Notes on Frameworks for Cultural Landscape Study

Frameworks for Cultural Landscape Study

  • Americans are largely unaware of their everyday environments; culture relies on understanding surroundings as built landscapes, not just scenery.
  • Landscape = interaction of people and place; includes all human interventions with nature (from grand monuments to humble depictions like Hooverville huts, fences, gardens).
  • Core aim: understand ordinary environments as crucibles of cultural meaning and environmental experience.
  • Origins: the organized study of ordinary landscapes in the U.S. began in 1951 with John Brinckerhoff Jackson’s Landscape magazine, which linked geography, design, history, and writing to form a shared enterprise.
  • Jackson as catalyst: knit together geographers, anthropologists, designers, historians, and writers; promoted a humanistic, interdisciplinary approach.

Current Frameworks (six widely held tenets)

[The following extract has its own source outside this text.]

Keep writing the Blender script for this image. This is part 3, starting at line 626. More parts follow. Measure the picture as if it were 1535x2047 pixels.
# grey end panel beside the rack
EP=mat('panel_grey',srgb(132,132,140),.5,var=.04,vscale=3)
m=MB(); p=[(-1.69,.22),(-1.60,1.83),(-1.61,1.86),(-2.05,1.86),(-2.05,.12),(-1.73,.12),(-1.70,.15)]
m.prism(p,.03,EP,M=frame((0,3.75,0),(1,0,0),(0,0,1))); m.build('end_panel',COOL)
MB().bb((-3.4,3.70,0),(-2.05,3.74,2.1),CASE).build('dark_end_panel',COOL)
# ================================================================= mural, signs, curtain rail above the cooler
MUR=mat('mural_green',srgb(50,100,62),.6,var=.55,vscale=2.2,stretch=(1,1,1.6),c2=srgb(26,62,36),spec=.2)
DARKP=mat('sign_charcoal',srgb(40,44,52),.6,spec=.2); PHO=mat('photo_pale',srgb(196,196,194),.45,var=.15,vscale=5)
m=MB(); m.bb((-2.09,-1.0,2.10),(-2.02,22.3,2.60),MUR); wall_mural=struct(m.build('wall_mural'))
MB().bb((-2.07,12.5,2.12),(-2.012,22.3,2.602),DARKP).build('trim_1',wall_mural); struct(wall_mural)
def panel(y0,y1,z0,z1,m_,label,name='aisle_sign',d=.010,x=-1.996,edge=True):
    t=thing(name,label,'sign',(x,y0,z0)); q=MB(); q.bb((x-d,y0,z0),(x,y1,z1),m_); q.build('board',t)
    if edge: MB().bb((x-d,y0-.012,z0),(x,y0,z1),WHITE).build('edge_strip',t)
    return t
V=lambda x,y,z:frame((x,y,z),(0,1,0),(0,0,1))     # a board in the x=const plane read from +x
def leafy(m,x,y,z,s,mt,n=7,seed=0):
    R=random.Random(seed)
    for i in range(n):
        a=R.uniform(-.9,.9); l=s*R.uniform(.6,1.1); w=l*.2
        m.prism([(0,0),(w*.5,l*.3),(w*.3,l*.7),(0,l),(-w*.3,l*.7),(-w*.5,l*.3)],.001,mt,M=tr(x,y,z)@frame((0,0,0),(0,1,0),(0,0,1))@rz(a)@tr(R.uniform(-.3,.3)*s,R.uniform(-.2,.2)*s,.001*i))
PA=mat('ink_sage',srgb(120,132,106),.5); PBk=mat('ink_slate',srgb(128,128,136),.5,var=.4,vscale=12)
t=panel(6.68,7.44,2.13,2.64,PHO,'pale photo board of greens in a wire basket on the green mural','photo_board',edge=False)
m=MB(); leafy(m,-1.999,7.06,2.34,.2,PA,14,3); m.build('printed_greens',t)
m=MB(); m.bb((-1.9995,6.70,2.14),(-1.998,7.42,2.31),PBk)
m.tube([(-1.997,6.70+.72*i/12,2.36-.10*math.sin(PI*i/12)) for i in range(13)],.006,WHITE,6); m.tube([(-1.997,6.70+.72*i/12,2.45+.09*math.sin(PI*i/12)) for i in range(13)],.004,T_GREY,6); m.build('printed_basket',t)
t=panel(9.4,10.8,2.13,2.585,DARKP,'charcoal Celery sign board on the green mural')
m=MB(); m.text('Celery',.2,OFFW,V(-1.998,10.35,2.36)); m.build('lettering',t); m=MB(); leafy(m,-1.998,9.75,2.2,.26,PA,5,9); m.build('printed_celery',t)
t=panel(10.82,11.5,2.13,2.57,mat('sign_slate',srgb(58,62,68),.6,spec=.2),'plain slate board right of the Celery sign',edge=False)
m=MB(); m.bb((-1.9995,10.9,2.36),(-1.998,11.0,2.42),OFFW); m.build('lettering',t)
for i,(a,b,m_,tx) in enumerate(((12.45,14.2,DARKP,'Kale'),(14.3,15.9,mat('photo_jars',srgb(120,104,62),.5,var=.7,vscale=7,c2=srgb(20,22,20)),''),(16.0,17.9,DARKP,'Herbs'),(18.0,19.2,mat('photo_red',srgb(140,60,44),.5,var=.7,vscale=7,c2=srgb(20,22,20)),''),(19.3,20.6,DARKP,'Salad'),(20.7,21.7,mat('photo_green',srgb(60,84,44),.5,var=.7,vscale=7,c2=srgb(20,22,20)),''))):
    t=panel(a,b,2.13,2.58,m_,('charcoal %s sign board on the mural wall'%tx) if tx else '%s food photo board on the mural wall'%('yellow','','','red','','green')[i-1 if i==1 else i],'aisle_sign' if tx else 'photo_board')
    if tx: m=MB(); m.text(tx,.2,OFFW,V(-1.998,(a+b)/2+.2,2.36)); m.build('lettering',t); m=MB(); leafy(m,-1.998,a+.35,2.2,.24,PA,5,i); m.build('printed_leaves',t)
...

  • 11: Ordinary, everyday landscapes are important; the everyday is essential to forming human meaning. If only monuments/high-style are studied, the everyday is neglected.
  • 22: Present research subjects include both urban and rural settings, and production as well as consumption; landscapes are not limited to farms or small towns.
  • 33: Contrasts of diversity and uniformity frame ongoing debates; since the 1970s, there is a shift from seeking universal meanings to recognizing multiple texts and competing expressions of landscape.
  • 44: Landscape studies ought to be written for both popular and academic audiences; a range of styles (literary to scholarly) helps influence broad public understanding and action.
  • 55: The field exhibits many theory and method options due to its interdisciplinarity; no single orthodox framework governs cultural landscape study.
  • 66: Visual and spatial information are central; landscape analysis combines seeing with reasoning about space, while recognizing the value and limits of fieldwork and non-visual sources.

Diversity and Uniformity

  • Early work pursued overarching national or regional meanings; later work (since the 1970s) emphasizes ethnicity, class, and cultural diversity, often presenting landscapes as multiple, coexisting texts.
  • Diversity and unity can complement each other when research links local specifics to broader connections; both are needed to enhance environmental consciousness and preservation.

Popular vs Academic Writing

  • Landscape studies span literary essays, traditional scholarly articles, and professional writings; aims to inform both public and professional audiences.
  • Venues include Landscape magazine, Landscape Journal, museums, and public education programs; the goal is to influence policy, preservation, and local interpretation.

Theory and Method: Interdisciplinarity

  • The field draws from geography, architecture, design, history, literature, sociology, and more; no single theory dominates.
  • Foundational roots include Carl Sauer ( Berkeley school ) and Yi-Fu Tuan (sense of place); postmodern and critical approaches (e.g., Denis Cosgrove) augment traditional methods.
  • The diversity of methods ranges from fieldwork and visual analysis to archival research and textual interpretation.
  • Distinctions between description and interpretation exist, but most landscape work blends both to derive general principles from concrete observations.

Visual and Spatial Emphasis

  • Visual data (images, diagrams) and spatial reasoning are central to understanding landscapes, not merely auxiliary supports.
  • Debates address potential overreliance on visuals, the dangers of over-interpretation, and the need to triangulate with non-visual sources.
  • Fieldwork quality matters: rigorous on-site observation, mapping, and corroboration with written records strengthen conclusions.

John Brinckerhoff Jackson: A Key Model

  • Jackson’s work demonstrates how to balance uniformity and diversity, urban and rural, production and consumption, and popular and academic styles.
  • He favored descriptive, evocative analysis over rigid theoretical systems, while still engaging with theory between the lines.
  • His influence helped frame landscape as a political and cultural entity, not merely a physical or aesthetic one, and emphasized the landscape as living, changing in history.
  • Jackson urged readers to read the landscape for meaning and social implications, not just for beauty.

Takeaways for Exam Prep

  • Landscape studies treat ordinary environments as meaningful, not trivial.
  • Interdisciplinary approaches are essential; there is no single framework.
  • Both diversity and unity contribute to understanding landscapes; context matters.
  • Visual and spatial data are powerful but must be integrated with textual/historical evidence.
  • Jackson’s approach exemplifies balancing description, interpretation, audience, and social relevance.